Its amazing what you can see if you’ve already decided what you’re looking at, isn’t it? I was accused, earlier this evening, of sneaking some items into the previous buyers shopping….as if I’d choose that non-name junk if I thought I wouldn’t have to pay for it? Pah! Sadly he’d failed to notice there was in fact another shopper (between me and his wife) who quite graciously owned up to actually putting her shopping inbetween, kinda stole his thunder.

Back to work today, deathly quiet in the office, except for our little enclave of mercinaries. I often like working between Christmas and New Year because you can get so much work done without the distractions of having to deal with people. Of course, this is less effective if the people who spend all day distracting you come in to work too.

The last couple of days have been spent wrestling with the crowd in Cambridge, Monday meeting sushidog and sheepthief for lunch at Clowns – its nice to catch up with them both, and good to hear that I’m not the only one intimidated by Hesters friends.

Yesterday was another lunch, this time with simonsatori and meme_me, followed by an assault on the shops, then “House of the Flying Daggers”, a relatively plotless Chinese film with great fighting. btw, whats with the daggers being held behind while advancing? Is that normal?

When is it going to be safe to go shopping again? The last couple of days have been hordes of people all frantically fighting to get to the next bargain, with huge piles of chirstmas novelties lying completely untouched, even at 75% off. Do you think people are cottoning on to the idea that this stuff is junk? Or has it always been like this and I never noticed before?


6 comments

  1. Yeah. Having gone from scruffy goth to respectable middle-class girl and back at least twice in my life, it’s fascinating to watch the difference in the way people react. When I wander into somewhere in my nice smart fur-collared cord jacket and jeans and ask a question, they’re smiling at me before I’ve even started speaking; do the same in a biker jacket or a black long skirt and T-shirt and they’ve half decided you’re a timewaster as soon as you walk in the door.
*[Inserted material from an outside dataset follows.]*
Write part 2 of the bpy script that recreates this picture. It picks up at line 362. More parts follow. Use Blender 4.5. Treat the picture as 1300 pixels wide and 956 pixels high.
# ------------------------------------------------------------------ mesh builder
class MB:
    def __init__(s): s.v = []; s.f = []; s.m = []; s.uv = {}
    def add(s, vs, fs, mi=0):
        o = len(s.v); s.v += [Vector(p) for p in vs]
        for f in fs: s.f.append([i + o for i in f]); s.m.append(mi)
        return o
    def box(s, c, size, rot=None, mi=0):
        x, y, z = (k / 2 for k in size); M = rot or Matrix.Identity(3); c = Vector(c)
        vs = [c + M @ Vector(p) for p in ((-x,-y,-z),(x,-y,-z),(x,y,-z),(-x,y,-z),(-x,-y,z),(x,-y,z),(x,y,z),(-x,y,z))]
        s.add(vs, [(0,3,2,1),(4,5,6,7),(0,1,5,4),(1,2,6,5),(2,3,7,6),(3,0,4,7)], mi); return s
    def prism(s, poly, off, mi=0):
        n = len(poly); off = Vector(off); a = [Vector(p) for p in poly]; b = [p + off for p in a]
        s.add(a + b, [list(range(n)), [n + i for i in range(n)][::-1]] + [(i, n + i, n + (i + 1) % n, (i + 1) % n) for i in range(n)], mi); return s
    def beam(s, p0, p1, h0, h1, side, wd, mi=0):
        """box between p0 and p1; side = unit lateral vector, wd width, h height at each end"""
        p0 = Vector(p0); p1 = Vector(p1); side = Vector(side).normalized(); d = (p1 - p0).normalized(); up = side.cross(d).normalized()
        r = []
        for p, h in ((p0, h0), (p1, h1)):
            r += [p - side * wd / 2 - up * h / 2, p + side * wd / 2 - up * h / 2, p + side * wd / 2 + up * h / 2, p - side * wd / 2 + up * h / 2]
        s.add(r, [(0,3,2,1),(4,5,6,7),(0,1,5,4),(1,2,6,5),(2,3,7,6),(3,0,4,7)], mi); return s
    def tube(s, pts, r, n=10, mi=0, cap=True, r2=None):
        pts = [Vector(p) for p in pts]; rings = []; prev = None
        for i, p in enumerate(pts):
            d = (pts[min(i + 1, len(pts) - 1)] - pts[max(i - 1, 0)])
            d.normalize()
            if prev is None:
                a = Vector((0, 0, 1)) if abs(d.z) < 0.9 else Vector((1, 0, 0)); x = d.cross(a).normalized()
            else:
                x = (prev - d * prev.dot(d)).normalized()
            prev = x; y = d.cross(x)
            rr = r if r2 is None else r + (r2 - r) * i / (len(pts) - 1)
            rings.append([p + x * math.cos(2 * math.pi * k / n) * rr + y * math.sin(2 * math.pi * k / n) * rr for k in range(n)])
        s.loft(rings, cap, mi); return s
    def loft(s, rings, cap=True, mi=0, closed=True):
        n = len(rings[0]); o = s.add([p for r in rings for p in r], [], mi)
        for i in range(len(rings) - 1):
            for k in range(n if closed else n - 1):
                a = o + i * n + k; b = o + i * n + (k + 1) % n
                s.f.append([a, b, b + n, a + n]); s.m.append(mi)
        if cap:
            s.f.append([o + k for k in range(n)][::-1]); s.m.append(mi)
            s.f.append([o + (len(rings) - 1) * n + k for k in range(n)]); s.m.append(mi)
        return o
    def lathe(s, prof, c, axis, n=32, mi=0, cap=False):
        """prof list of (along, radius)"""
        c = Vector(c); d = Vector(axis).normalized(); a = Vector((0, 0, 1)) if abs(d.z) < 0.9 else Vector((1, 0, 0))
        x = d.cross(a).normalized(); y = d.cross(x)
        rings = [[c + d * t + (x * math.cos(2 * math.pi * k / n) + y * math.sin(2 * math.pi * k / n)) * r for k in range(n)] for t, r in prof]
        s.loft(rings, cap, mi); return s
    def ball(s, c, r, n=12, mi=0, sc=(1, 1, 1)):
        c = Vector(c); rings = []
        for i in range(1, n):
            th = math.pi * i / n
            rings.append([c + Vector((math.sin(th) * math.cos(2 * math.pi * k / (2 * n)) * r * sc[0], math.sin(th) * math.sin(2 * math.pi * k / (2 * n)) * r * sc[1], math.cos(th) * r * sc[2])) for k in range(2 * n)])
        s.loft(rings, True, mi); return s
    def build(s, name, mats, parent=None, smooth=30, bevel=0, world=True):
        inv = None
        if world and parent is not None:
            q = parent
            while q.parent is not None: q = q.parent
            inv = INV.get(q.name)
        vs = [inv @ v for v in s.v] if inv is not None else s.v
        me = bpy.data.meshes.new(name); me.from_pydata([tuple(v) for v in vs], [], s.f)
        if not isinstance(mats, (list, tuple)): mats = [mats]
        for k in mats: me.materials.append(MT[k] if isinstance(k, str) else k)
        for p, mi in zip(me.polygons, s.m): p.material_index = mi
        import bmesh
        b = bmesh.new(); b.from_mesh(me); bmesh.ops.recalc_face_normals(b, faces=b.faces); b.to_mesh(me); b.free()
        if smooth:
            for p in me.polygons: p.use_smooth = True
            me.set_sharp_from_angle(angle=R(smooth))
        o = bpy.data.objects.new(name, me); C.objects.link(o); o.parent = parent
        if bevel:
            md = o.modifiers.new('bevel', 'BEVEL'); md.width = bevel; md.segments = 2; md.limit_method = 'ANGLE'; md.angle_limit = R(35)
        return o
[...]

Though you do also get barged into a lot less in the street in a bike leather. I once made a little old lady serving in a teashop nearly faint by walking in in my leather jacket and asking in my cut-glass Cambridge-university accent whether they had Earl Grey..

    • Mm. I’ve been trying for “smart” recently; I’ve managed to find “smart and trendroid-compatible” and “smart but compatible with a casual office”, and am wondering how to do “smart but intimidating”. Lee van Cleef does this very well in For a Few Dollars More

    • It cuts both ways, doesn’t it? I /think/ theres more fun to be had by looking like you’re not the kind of person who can afford it, and then being dreadfully civil when they try to talk you out of something too expensive. I remember a conversation in an estate agents that went something like:

      “I’d like to rent a house”
      “Whats your budget?”
      “Doesn’t matter, show me what you’ve got”
      “This one is only 750 per month”
      “But its not convenient, haven’t you got something better?”
      …etc, they stopped showing me things in the end ‘cos they thought I was wasting their time (like they really had anything better to do, it was a wet thursday afternoon in Ely…maybe I was intruding on their lunchtime).

    • They are nice on the whole, but I find myself feeling all stupid and ineloquent when I’m around them, I can’t imagine you have that problem, you’re more on their level than I am.